Exercise goal →
Repeat exactly the lines from the start through the line with "CAMZ, SZ, TZ = 1.10, 0.955, 0.99", both ends included.

Collected material →

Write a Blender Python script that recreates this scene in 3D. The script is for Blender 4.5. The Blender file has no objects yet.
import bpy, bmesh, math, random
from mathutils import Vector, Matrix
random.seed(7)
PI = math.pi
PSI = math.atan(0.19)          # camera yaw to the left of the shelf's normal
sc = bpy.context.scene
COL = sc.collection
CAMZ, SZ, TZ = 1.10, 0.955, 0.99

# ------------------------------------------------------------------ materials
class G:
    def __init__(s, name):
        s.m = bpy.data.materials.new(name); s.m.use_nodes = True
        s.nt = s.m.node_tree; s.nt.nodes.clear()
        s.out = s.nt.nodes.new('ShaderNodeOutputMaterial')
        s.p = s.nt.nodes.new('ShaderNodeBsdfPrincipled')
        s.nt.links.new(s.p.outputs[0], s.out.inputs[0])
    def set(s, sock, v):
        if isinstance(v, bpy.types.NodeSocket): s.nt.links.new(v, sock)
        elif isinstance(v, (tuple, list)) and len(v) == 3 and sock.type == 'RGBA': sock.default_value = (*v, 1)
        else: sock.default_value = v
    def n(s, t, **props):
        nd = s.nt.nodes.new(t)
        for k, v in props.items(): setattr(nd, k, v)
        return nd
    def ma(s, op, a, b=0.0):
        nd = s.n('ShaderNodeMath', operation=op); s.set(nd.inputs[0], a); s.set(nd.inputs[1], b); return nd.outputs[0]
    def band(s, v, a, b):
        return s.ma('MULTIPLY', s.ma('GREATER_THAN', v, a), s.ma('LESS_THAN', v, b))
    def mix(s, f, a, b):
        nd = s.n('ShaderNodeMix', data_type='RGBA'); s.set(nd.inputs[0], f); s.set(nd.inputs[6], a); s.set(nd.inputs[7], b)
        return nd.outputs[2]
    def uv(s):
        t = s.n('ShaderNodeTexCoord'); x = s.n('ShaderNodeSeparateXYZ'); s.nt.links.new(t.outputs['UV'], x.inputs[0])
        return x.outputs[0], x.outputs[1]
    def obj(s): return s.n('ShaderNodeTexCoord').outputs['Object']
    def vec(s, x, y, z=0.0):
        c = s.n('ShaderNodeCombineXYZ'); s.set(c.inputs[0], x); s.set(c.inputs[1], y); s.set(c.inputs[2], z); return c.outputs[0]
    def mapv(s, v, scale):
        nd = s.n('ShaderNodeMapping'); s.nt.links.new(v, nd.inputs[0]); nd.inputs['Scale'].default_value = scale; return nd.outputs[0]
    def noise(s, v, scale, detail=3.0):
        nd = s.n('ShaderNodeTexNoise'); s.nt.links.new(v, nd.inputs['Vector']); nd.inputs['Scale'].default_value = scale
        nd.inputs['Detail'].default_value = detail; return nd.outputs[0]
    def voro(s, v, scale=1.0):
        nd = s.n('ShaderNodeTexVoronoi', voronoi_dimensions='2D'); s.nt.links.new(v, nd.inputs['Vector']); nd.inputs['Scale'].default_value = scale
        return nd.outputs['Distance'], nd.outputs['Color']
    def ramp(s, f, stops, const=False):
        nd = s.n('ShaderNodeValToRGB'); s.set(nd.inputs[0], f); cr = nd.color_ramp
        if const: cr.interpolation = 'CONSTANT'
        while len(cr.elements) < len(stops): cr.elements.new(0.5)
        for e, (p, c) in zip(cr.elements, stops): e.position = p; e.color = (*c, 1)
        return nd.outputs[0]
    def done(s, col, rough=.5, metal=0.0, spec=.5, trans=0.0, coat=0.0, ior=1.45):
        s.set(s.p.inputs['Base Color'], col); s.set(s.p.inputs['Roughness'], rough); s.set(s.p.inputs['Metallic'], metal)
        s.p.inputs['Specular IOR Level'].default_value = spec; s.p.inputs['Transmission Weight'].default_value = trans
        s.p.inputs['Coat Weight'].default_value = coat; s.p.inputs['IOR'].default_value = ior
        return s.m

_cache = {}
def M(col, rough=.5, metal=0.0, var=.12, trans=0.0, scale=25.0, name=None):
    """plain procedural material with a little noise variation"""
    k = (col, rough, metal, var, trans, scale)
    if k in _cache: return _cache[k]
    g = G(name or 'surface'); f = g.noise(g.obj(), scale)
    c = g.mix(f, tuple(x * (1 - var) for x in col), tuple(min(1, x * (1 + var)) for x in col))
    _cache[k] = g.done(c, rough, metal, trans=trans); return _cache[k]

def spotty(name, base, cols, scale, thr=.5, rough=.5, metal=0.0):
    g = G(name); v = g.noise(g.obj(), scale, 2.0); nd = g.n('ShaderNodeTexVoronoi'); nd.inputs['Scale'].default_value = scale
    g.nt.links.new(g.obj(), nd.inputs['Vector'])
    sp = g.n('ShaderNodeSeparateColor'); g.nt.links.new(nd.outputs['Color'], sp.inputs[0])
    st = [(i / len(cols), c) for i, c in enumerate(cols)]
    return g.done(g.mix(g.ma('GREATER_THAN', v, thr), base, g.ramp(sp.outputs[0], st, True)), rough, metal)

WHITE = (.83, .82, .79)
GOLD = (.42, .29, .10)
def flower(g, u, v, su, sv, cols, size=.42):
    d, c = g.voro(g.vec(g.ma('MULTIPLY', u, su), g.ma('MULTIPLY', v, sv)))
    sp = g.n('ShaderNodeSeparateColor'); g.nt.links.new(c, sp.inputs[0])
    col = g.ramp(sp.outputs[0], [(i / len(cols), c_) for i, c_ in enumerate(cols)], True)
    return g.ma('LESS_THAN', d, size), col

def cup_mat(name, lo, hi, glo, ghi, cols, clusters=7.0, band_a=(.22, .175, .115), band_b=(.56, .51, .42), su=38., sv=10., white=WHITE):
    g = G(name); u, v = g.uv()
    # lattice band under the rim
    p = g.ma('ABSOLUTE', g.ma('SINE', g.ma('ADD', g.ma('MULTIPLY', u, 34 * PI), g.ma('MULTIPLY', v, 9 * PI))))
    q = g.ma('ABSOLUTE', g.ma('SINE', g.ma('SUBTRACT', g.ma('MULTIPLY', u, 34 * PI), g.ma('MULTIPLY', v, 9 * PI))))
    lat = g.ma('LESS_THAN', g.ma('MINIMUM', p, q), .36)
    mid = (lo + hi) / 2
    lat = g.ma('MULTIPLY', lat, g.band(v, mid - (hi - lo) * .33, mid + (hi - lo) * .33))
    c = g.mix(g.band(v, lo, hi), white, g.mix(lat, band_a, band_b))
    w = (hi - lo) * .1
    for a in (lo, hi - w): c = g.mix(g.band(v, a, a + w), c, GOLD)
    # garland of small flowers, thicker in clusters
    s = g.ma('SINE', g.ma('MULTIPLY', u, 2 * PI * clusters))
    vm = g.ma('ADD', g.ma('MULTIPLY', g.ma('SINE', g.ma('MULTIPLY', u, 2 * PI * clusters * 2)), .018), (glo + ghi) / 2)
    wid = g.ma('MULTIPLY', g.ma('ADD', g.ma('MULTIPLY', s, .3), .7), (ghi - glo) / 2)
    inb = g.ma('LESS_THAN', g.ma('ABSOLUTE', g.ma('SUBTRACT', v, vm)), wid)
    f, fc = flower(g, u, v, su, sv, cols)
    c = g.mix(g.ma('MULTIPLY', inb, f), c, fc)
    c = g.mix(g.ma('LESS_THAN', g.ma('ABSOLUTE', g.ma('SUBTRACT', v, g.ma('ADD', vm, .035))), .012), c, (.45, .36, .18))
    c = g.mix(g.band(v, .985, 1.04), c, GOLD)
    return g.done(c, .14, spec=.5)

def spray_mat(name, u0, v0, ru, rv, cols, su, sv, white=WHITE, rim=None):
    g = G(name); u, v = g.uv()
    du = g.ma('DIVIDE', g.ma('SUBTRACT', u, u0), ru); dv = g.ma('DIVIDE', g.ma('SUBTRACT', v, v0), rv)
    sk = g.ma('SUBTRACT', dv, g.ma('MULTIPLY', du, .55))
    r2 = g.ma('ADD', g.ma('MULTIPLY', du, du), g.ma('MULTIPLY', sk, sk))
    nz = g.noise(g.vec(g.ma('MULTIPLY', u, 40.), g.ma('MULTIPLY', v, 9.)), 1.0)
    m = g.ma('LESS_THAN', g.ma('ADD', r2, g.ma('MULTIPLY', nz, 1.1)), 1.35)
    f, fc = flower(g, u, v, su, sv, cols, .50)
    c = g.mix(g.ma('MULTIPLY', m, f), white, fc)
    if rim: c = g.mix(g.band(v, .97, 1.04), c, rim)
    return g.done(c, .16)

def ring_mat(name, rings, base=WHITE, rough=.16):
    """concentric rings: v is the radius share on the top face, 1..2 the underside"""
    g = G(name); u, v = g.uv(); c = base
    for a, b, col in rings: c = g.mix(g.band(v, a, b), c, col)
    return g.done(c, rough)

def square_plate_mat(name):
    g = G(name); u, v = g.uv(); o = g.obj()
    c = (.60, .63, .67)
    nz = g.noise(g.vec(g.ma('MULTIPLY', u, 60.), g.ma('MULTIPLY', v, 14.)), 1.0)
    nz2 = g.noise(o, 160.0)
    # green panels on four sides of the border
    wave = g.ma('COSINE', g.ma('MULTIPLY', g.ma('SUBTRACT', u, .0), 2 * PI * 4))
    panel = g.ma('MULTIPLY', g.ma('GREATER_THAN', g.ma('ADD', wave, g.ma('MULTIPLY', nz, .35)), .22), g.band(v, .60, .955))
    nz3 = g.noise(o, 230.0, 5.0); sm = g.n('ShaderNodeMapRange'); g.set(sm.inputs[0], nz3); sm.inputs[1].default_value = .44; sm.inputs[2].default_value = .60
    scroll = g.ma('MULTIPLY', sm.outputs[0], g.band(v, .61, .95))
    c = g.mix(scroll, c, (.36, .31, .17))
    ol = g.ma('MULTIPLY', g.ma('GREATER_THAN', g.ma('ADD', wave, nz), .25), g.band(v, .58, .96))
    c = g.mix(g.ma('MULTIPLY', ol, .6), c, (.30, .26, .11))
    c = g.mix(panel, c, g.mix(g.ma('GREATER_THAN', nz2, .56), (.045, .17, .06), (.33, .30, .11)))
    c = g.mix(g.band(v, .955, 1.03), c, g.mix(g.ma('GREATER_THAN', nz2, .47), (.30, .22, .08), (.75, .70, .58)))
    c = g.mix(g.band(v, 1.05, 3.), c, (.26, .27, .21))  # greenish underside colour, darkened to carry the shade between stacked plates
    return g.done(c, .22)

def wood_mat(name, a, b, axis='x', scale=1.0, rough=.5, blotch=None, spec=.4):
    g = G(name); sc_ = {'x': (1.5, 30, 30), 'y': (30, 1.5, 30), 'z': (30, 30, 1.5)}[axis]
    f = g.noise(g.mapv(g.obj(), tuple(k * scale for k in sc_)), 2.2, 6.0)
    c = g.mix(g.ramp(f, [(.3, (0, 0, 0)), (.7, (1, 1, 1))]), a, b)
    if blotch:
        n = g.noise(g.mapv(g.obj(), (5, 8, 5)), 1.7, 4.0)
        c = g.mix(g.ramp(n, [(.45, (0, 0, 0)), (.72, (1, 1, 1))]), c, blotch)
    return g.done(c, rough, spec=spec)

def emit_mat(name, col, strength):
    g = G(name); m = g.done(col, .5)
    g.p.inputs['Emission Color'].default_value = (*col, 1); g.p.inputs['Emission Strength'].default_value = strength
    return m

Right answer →
Write a Blender Python script that recreates this scene in 3D. The script is for Blender 4.5. The Blender file has no objects yet.
import bpy, bmesh, math, random
from mathutils import Vector, Matrix
random.seed(7)
PI = math.pi
PSI = math.atan(0.19)          # camera yaw to the left of the shelf's normal
sc = bpy.context.scene
COL = sc.collection
CAMZ, SZ, TZ = 1.10, 0.955, 0.99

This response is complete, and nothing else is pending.